A British Columbia credit union (“Westminster”), which provided wealth management services to its members but was not authorized to sell mutual fund units or securities to its members, entered into “participation agreements” with two arm’s-length companies (“CAMI” and “CSI”) which were so authorized, pursuant to which Westminster employees nominally became employees or representatives of CAMI or CSI while also remaining employees of Westminster, and became licensed and trained to sell securities while continuing to work in Westminster offices under the supervision of Westminster. Pursuant to the participation agreements, Westminster received percentages of the distribution and service fees received by CAMI from the mutual fund issuers, or of the commissions received by CSI.
In finding that the participating fees received by Westminster were exempted notwithstanding the exclusion in para. (r.4) for preparatory services, Wong J stated (at paras. 37 and 38):
The predominant element was the sale of CAMI/CSI mutual funds/securities to Westminster’s members, carried out by way of the dual employees/investment advisors using their training/licensing to recommend and sell CAMI/CSI products to Westminster members, commensurate with the members’ particular investment profiles.
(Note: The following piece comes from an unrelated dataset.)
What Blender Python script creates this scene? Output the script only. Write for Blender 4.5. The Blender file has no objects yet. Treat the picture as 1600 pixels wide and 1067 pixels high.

Westminster arranged for the issue, granting, allotment, acceptance, endorsement, renewal, processing, variation, transfer of ownership or repayment of financial instruments, being CAMI mutual funds and CSI securities. It is the heart of the transaction and what CAMI/CSI really paid for. Therefore, Westminster provided the exempt financial service described in paragraph (l) of the definition by arranging for the financial service described in paragraph (d).